## BEGIN
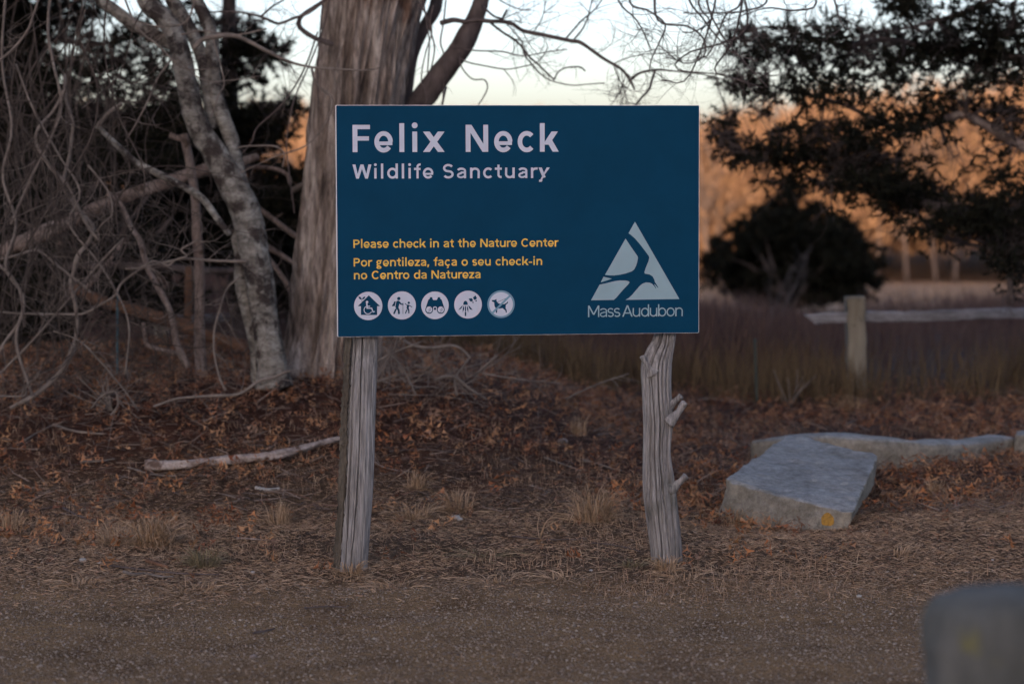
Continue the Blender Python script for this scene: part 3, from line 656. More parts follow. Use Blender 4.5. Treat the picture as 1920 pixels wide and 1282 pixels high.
# curling limb and hanging stems left of the trunk
traced('branch', [(625, 84), (605, 77), (587, 70), (566, 56), (560, 44), (566, 30), (587, 15), (606, 2), (625, -20)], 14.2, (10, 9, 9, 7, 6), M['limb'], big, n=9)
traced('branch', [(606, 4), (577, 25), (550, 35), (530, 43), (517, 44), (490, 32), (460, 25), (436, 22), (392, 23)], 14.1, (6, 5.5, 5, 3), M['limb'], big, n=7, twigs=dict(num=16, L=.35, rr=.002, lev=2, seed=21))
traced('branch', [(490, 31), (500, 22), (510, 13), (524, 5), (540, -6)], 14.1, (4, 3.5), M['limb'], big, n=6, twigs=dict(num=5, L=.2, rr=.002, lev=1, seed=22))
# hanging vine stems between trunk and limbs
HV = [[(790, -20), (800, 40), (805, 80), (802, 130), (798, 196)], [(838, -20), (832, 40), (826, 80), (833, 110), (830, 196)], [(812, 10), (806, 50), (815, 90), (806, 140), (800, 170)], [(620, -20), (612, 30), (603, 62), (590, 97), (572, 140), (552, 186), (541, 235), (538, 285), (552, 400)],
      [(606, 0), (600, 60), (596, 130), (597, 200)], [(596, 60), (575, 120), (548, 170), (520, 205), (482, 240), (470, 270), (440, 300)], [(785, 5), (800, 30), (810, 60), (798, 100), (790, 150), (800, 190)]]
for k, pp in enumerate(HV):
    o = traced('hanging_vine', pp, 14.0, (3.5, 2.5), M['limb'], None, ['thin dark vine hanging close beside the right edge of the thick trunk', 'thin dark vine hanging over the heavy right hand limb', 'short dark vine looped between the two dark limbs', 'long thin vine drooping left of the thick trunk past the sign edge', 'straight dark vine against the left edge of the thick trunk', 'slanting thin vine running from the thick trunk down to the left', 'wavy dark vine hanging in front of the left hand limb'][k], 'vine', 'vines hanging around the thick trunk', n=5, amp=.2, twigs=dict(num=4, L=.15, rr=.0015, lev=0, seed=200+k))
    HVg = 1

# grey forked tree
DG = 13.9
gb = G(513, 700); gb[1] = DG; gb[0] = P(513, 700, DG)[0]; gb[2] = float(Z(gb[0], DG))
gt = thing('forked_tree', 'lichen spotted grey tree leaning left and forking, left of the thick trunk', 'tree', gb)
def cherrydisp(s, th, r):
    return r*(.05*vn(s*4, np.cos(th)*1.5, np.sin(th)*1.5, 61)+.05*vn(s*14, np.cos(th)*5, np.sin(th)*5, 62)+.03*vn(s*40, np.cos(th)*12, np.sin(th)*12, 63))
mb = MB(); p, r = trace([(262, -70), (268, -20), (278, 8), (302, 30), (322, 54), (333, 80), (342, 117), (347, 145), (356, 188), (364, 218), (379, 252), (399, 282), (416, 312), (436, 349), (456, 386), (468, 425), (474, 463), (482, 497), (490, 547), (494, 581), (500, 618), (507, 665), (512, 705), (514, 725)], DG, (30, 34, 35, 37, 40, 42, 46, 54, 56, 52, 50, 56, 72), 260)
tube(mb, p, r, 64, cherrydisp); mb.build('trunk', M['cherry'], gt)
mb = MB(); p, r = trace([(440, 430), (452, 480), (455, 530), (470, 590), (485, 650), (490, 715)], DG+.12, (20, 30, 34, 40), 120); tube(mb, p, r, 32, cherrydisp); mb.build('trunk', M['cherry'], gt)
for pp, wd in (([(365, -40), (369, 0), (382, 27), (396, 67), (399, 127), (403, 174), (416, 215), (433, 262), (440, 300), (452, 350), (462, 385)], (20, 24, 26, 28, 30, 32)),
               ([(310, -40), (322, 0), (342, 33), (362, 67), (379, 111), (386, 151), (392, 200), (400, 240)], (24, 26, 24, 22, 18)),
               ([(160, -30), (188, 0), (215, 20), (255, 50), (292, 67), (332, 88)], (20, 22, 24, 24))):
    mb = MB(); p, r = trace(pp, DG+.1, wd, 120); tube(mb, p, r, 28, cherrydisp); mb.build('limb', M['cherry'], gt)
for k, (pp, wd, tw) in enumerate([([(362, 92), (379, 75), (402, 69), (439, 67), (470, 80), (503, 97), (543, 116), (584, 126), (651, 131), (690, 132), (714, 127)], (10, 10, 9, 7, 5, 4, 3), dict(num=14, L=.35, rr=.002, lev=2, seed=31)),
      ([(584, 126), (590, 151), (604, 168), (620, 181), (622, 196), (617, 218), (597, 251), (570, 275), (537, 287), (513, 295), (449, 325)], (5, 4.5, 4, 3, 2), dict(num=8, L=.18, rr=.0018, lev=1, seed=32)),
      ([(446, 278), (455, 275), (497, 273), (520, 276), (533, 288), (530, 314)], (3.5, 2.5), dict(num=3, L=.12, rr=.0015, lev=0, seed=33)),
      ([(340, 65), (380, 58), (440, 66), (500, 54)], (4, 3), dict(num=4, L=.2, rr=.0018, lev=0, seed=34)),
      ([(396, 60), (420, 150), (412, 175), (395, 220)], (3, 2.5), None),
      ([(330, 108), (380, 150), (440, 150), (490, 142)], (3, 1.5), dict(num=8, L=.2, rr=.0015, lev=1, seed=36)),
      ([(231, -10), (248, 33), (268, 64), (295, 84), (322, 111), (350, 130), (410, 128)], (4, 4, 4, 2), dict(num=14, L=.3, rr=.002, lev=2, seed=37)),
      ([(322, 111), (295, 148), (278, 188), (255, 232), (235, 265)], (4, 3), dict(num=5, L=.15, rr=.0015, lev=0, seed=38)),
      ([(370, -20), (350, 40), (300, 50), (250, 38)], (4, 2.5), dict(num=12, L=.3, rr=.002, lev=2, seed=39))]):
    traced('branch', pp, DG-.3, wd, M['vine'], gt, n=7, amp=.15, twigs=tw, f=14)

# dead wood standing, leaning and fallen between the trees
DW = [('fallen_log', 'pale barkless log leaning up to the right behind the grey forked tree', 'log', [(-40, 492), (60, 448), (144, 409), (218, 376), (285, 352), (335, 335), (396, 315), (449, 305), (484, 293)], 14.9, (32, 30, 26, 25, 24, 20, 13), 'dead', 18),
      ('dead_tree', 'upright barkless pinkish dead stem standing left of the grey forked tree', 'dead tree', [(344, 252), (350, 280), (355, 302), (366, 369), (369, 430), (372, 463), (374, 530), (374, 597), (376, 665), (378, 715)], 14.4, (16, 17, 17, 19, 19, 20, 22), 'dead', 16),
      ('fallen_branch', 'grey branch sloping down to the right in front of the leaning pale log', 'branch', [(181, 236), (215, 268), (252, 302), (285, 320), (335, 345), (379, 372), (409, 412), (430, 440)], 13.5, (9, 12, 13, 13, 12, 10), 'cherry', 14),
      ('dead_sapling', 'thin crooked dead stem rising from the leaf litter left of the upright dead stem', 'dead tree', [(201, 362), (228, 386), (248, 430), (262, 450), (275, 497), (295, 537), (315, 574), (325, 611), (331, 644), (352, 688)], 14.0, (8, 10, 11, 11, 12, 14), 'dead', 10),
      ('fallen_log', 'rust brown log sloping down to the right on the ground behind the dead stems', 'log', [(130, 535), (188, 564), (235, 577), (285, 591), (335, 607), (386, 628), (436, 644), (480, 668)], 16.2, (20, 22, 24, 22, 18), 'rust', 16),
      ('fallen_log', 'dark horizontal log in the shade behind the upright dead stem', 'log', [(120, 500), (200, 497), (300, 500), (380, 507), (470, 508)], 16.6, (14, 14, 12), 'limb', 12),
      ('fallen_branch', 'pinkish branch between forked tree and thick trunk, uppermost of the slanting ones', 'branch', [(468, 380), (500, 402), (537, 430), (570, 454)], 15.2, (9, 10, 9), 'dead', 8),
      ('fallen_branch', 'short pinkish branch ending at the thick trunk at mid height', 'branch', [(498, 462), (530, 480), (566, 503)], 15.3, (11, 9), 'dead', 8),
      ('fallen_branch', 'steep pinkish branch leaning against the foot of the thick trunk', 'branch', [(500, 478), (515, 500), (537, 531), (558, 575)], 15.1, (9, 10), 'dead', 8),
      ('fallen_branch', 'pale arched branch near the orange gap left of the sign', 'branch', [(459, 314), (485, 313), (520, 318), (540, 330), (545, 345)], 15.0, (8, 8, 6), 'dead', 8),
      ('fallen_branch', 'short whitish branch stub pointing at the thick trunk', 'branch', [(548, 358), (566, 348), (590, 338)], 15.1, (12, 11), 'vine', 8),
      ('dead_sapling', 'dark brown snag standing in the hollow behind the upright dead stem', 'dead tree', [(354, 500), (353, 560), (352, 612), (352, 640)], 16.4, (15, 15), 'rust', 8),
      ('fallen_branch', 'brown broken branch leaning steeply at the left above the rust log', 'branch', [(236, 446), (212, 480), (186, 512), (160, 544)], 14.8, (7, 10), 'dead', 8)]
for nm, lab, cat, pp, d, wd, mt, n in DW:
    traced(nm, pp, d, wd, M[mt], None, lab, cat, n=n, amp=.16, f=5, twigs=dict(num=3, L=.15, rr=.004, lev=0, seed=len(lab)))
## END
Task goal:
List all lines where "from" occurs.

Output for this task:
Continue the Blender Python script for this scene: part 3, from line 656. More parts follow. Use Blender 4.5. Treat the picture as 1920 pixels wide and 1282 pixels high.
    o = traced('hanging_vine', pp, 14.0, (3.5, 2.5), M['limb'], None, ['thin dark vine hanging close beside the right edge of the thick trunk', 'thin dark vine hanging over the heavy right hand limb', 'short dark vine looped between the two dark limbs', 'long thin vine drooping left of the thick trunk past the sign edge', 'straight dark vine against the left edge of the thick trunk', 'slanting thin vine running from the thick trunk down to the left', 'wavy dark vine hanging in front of the left hand limb'][k], 'vine', 'vines hanging around the thick trunk', n=5, amp=.2, twigs=dict(num=4, L=.15, rr=.0015, lev=0, seed=200+k))
      ('dead_sapling', 'thin crooked dead stem rising from the leaf litter left of the upright dead stem', 'dead tree', [(201, 362), (228, 386), (248, 430), (262, 450), (275, 497), (295, 537), (315, 574), (325, 611), (331, 644), (352, 688)], 14.0, (8, 10, 11, 11, 12, 14), 'dead', 10),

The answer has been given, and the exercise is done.